Auch wirtschaftliche Akteure passen sich dieser Logik an. Unternehmen investieren verstärkt in Kurzvideos, Influencer-Kooperationen und algorithmisch angepasste Kampagnen. Aufmerksamkeit wird damit zu einer branchenübergreifenden Ressource. Politik, Medien und Unternehmen konkurrieren um dieselben wenige Sekunden im Feed.

Global betrachtet wird die strukturelle Abhängigkeit sichtbar: Der größte Teil der digital genutzten Infrastruktur – von sozialen Netzwerken bis zu Werbesystemen – stammt aus den USA. China wiederum setzt mit staatlich regulierten Plattformen geopolitische Akzente. Europa befindet sich in einer Zwischenposition: Es versucht, Grundrechte und Transparenz zu schützen, hat jedoch kaum eigene digitale Ökosysteme, die mit den globalen Konzernen konkurrieren könnten.
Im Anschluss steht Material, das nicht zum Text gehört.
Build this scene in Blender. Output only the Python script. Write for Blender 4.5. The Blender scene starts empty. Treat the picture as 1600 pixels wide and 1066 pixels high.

Für Österreich ergibt sich daraus eine zentrale Herausforderung. Die politische Öffentlichkeit verschiebt sich in digitale Räume, deren Funktionsweise nicht national gestaltet wird. Sichtbarkeit wird nicht durch lokale Medienstrukturen, sondern durch globale Plattformarchitekturen bestimmt. Demokratien benötigen jedoch gemeinsame Informationsgrundlagen – und genau diese geraten unter Druck, wenn Algorithmensysteme unterschiedliche Wirklichkeiten produzieren.

Die Frage lautet daher, ob es gelingt, einen öffentlichen Raum zu bewahren, in dem Orientierung möglich bleibt. Transparenzregeln, digitale Bildung und eine stabile Medienlandschaft könnten dazu beitragen. Doch ebenso entscheidend wird sein, ob Europa Wege findet, eigene digitale Räume aufzubauen, statt ausschließlich bestehende Systeme extern zu regulieren.

Fest steht: Der Wettbewerb um Aufmerksamkeit ist längst ein Wettbewerb um Einfluss. Österreich steht dabei nicht am Rand, sondern im Zentrum einer Entwicklung, die Politik, Medien und Wirtschaft gleichermaßen verändert. Die kommenden Jahre werden zeigen, ob dieser Wettbewerb so gestaltet werden kann, dass demokratische Entscheidungsprozesse nicht von algorithmischen Dynamiken überlagert werden.